Copy everything in the listing below word for word, apart from any images.

* [Supplied material]:
===

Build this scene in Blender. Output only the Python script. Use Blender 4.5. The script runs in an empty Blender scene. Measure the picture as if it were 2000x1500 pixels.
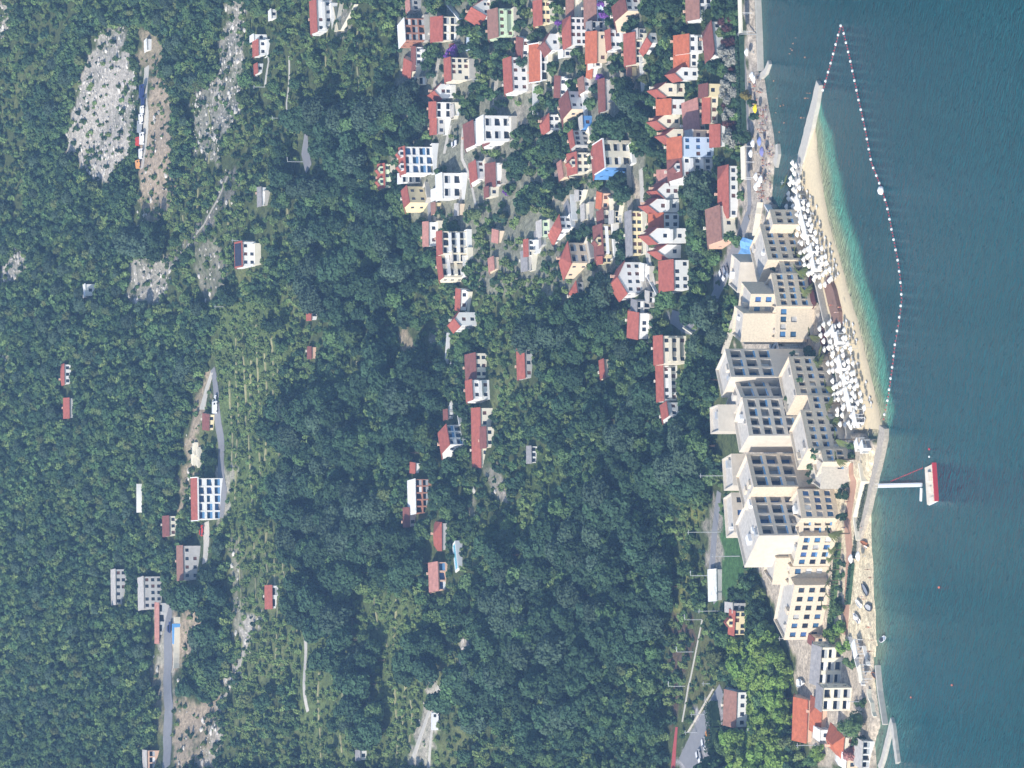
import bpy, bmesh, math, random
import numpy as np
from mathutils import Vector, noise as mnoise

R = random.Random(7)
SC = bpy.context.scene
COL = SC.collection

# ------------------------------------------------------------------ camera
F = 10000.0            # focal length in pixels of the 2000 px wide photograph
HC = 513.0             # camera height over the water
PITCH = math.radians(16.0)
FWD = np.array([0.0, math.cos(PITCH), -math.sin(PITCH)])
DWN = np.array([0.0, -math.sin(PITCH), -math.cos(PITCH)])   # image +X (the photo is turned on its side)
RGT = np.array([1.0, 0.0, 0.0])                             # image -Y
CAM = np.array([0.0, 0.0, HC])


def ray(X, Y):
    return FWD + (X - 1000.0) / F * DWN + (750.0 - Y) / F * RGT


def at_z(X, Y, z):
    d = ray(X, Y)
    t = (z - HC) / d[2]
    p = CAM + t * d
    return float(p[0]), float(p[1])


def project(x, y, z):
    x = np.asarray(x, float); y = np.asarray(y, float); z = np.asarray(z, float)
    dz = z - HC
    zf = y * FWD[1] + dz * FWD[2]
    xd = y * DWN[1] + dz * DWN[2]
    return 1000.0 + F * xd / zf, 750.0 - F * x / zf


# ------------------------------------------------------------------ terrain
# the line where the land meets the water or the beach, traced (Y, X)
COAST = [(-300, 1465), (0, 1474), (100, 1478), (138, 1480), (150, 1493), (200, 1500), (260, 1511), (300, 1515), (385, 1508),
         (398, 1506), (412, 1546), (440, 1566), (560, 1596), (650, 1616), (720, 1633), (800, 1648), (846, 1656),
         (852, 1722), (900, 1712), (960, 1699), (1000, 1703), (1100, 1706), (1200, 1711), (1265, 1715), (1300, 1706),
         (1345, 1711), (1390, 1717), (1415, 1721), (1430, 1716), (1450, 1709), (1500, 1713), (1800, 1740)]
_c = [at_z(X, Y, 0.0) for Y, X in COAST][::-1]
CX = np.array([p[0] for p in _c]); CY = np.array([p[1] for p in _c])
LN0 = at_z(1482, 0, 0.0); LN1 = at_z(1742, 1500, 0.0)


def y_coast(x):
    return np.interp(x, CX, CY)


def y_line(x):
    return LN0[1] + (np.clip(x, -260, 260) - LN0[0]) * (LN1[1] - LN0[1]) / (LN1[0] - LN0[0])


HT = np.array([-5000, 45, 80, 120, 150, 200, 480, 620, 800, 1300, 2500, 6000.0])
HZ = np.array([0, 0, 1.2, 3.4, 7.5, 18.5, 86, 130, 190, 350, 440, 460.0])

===

* [The response]:
Build this scene in Blender. Output only the Python script. Use Blender 4.5. The script runs in an empty Blender scene. Measure the picture as if it were 2000x1500 pixels.
import bpy, bmesh, math, random
import numpy as np
from mathutils import Vector, noise as mnoise

R = random.Random(7)
SC = bpy.context.scene
COL = SC.collection

# ------------------------------------------------------------------ camera
F = 10000.0            # focal length in pixels of the 2000 px wide photograph
HC = 513.0             # camera height over the water
PITCH = math.radians(16.0)
FWD = np.array([0.0, math.cos(PITCH), -math.sin(PITCH)])
DWN = np.array([0.0, -math.sin(PITCH), -math.cos(PITCH)])   # image +X (the photo is turned on its side)
RGT = np.array([1.0, 0.0, 0.0])                             # image -Y
CAM = np.array([0.0, 0.0, HC])


def ray(X, Y):
    return FWD + (X - 1000.0) / F * DWN + (750.0 - Y) / F * RGT


def at_z(X, Y, z):
    d = ray(X, Y)
    t = (z - HC) / d[2]
    p = CAM + t * d
    return float(p[0]), float(p[1])


def project(x, y, z):
    x = np.asarray(x, float); y = np.asarray(y, float); z = np.asarray(z, float)
    dz = z - HC
    zf = y * FWD[1] + dz * FWD[2]
    xd = y * DWN[1] + dz * DWN[2]
    return 1000.0 + F * xd / zf, 750.0 - F * x / zf


# ------------------------------------------------------------------ terrain
# the line where the land meets the water or the beach, traced (Y, X)
COAST = [(-300, 1465), (0, 1474), (100, 1478), (138, 1480), (150, 1493), (200, 1500), (260, 1511), (300, 1515), (385, 1508),
         (398, 1506), (412, 1546), (440, 1566), (560, 1596), (650, 1616), (720, 1633), (800, 1648), (846, 1656),
         (852, 1722), (900, 1712), (960, 1699), (1000, 1703), (1100, 1706), (1200, 1711), (1265, 1715), (1300, 1706),
         (1345, 1711), (1390, 1717), (1415, 1721), (1430, 1716), (1450, 1709), (1500, 1713), (1800, 1740)]
_c = [at_z(X, Y, 0.0) for Y, X in COAST][::-1]
CX = np.array([p[0] for p in _c]); CY = np.array([p[1] for p in _c])
LN0 = at_z(1482, 0, 0.0); LN1 = at_z(1742, 1500, 0.0)


def y_coast(x):
    return np.interp(x, CX, CY)


def y_line(x):
    return LN0[1] + (np.clip(x, -260, 260) - LN0[0]) * (LN1[1] - LN0[1]) / (LN1[0] - LN0[0])


HT = np.array([-5000, 45, 80, 120, 150, 200, 480, 620, 800, 1300, 2500, 6000.0])
HZ = np.array([0, 0, 1.2, 3.4, 7.5, 18.5, 86, 130, 190, 350, 440, 460.0])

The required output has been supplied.